Week Seven - Where's the Innovation in Education Coming From?

Terry Heick's archived blog posts caught my eye this week, and I was exited to see this title among them.  Knowing that Mr. Heick is not always interested in citing sources in his blog's wise musings, I felt this topic would still be broad and rich in considerations, and worth a perusal.

Mr. Heick begins by usefully narrowing the focus of this broad topic, establishing four essential underlying considerations. Determining content to be delivered and how to deliver it are the first two concerns.  Assessment techniques, and how best to adjust all other considerations based on assessment data, rounds out the list of central questions.

Mr. Heick next suggests that innovation is best when it arrives from a broader awareness of education's aims, not as a solution to niche gaps and problems that have presented themselves.  Mr. Heick's interest in disrupting traditional thinking about educational practice and value informs his insistence that change come from the aim to improve students' sense of self and preparedness for their futures, before listing sources of innovation in education.

First, he links innovation to content, suggesting that the educational value of knowledge, skills, and competency requires a range of instructional possibilities that would unbundle traditional senses of content and curriculum.

Second, he ties innovation to learning models, where mobile learning, self-directed learning, and social / connected learning modes are increasingly possible and fruitful because technology opens innumerable doors to beneficial change.

Third, assessments themselves have experienced some growth and utilities innovations arise.  Mobile technology, adaptive learning systems and algorithms, and visual data technologies can provide new techniques for determining students capacities, progress, and growth.
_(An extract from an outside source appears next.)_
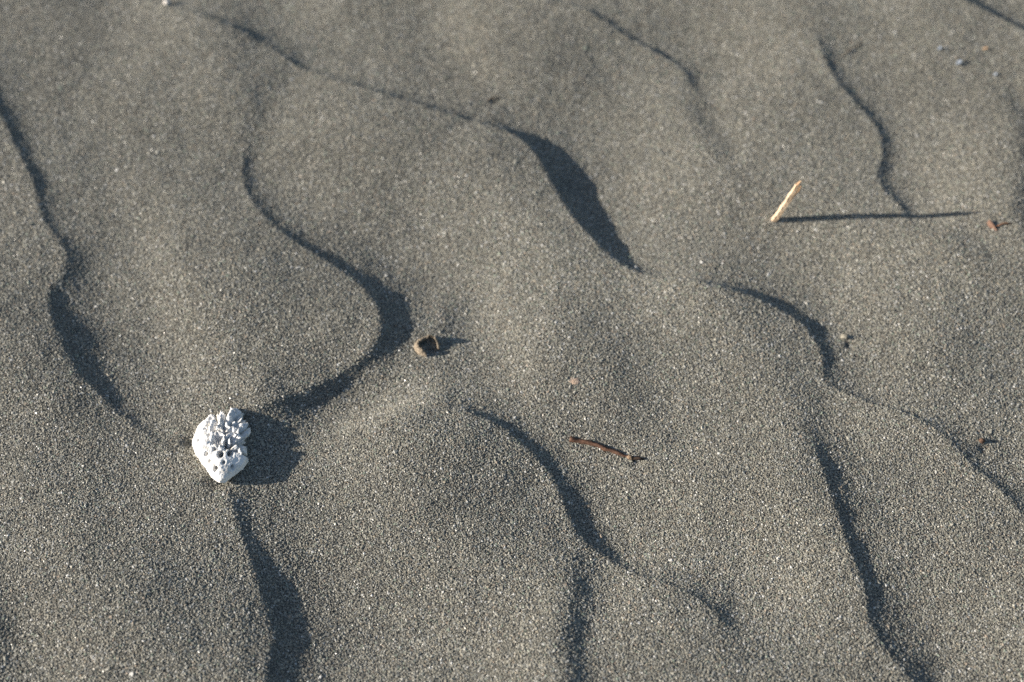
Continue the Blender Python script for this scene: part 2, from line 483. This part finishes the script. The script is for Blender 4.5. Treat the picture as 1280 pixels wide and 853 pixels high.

Finally, response to assessment is an area of largely untapped potential, in Mr. Heick's view.  He notes the growth in data-based efforts to reform and conform schools, he hopes that these innovations will continue to refine their utility and make more room for teachers to use their experiential sense of each student, and students overall, in improving their delivery and students' reception of learning.


My response to this week - this is the type of categorical thinking that serves Mr. Heick's strength as a big-picture operator.  His disinterest in particulars can be frustrating when his topic lends itself to particular suggestions and output, but this rumination on areas where innovation will serve education in general makes sense of the vast notion of innovation and helps me focus my sense of how teachers, and teacher leaders, can narrow their definition of innovation in ways that ease implementation and sharing of new possibilities in digital learning and teaching.


Comments

  1. This comment has been removed by the author.

    ReplyDelete
    Replies
    1. Hi Kyle! I've been thinking about Innovation a lot recently, because my school has been working on a "backpack" for what skills we want our students to leave our school with; basically we are intentionally writing it all out and making it purposeful. As our STEM Lab teacher, I think I can help a lot with developing innovation in our students. I think the piece you shared regarding "unbundling traditional senses of content and curriculum" is so important if we are going to be innovative though! We have to begin to accept wider definitions of knowledge and what it means to be "smart". Students won't have opportunities to be innovative if we don't give them opportunities to work through problems, fail, and find other solutions.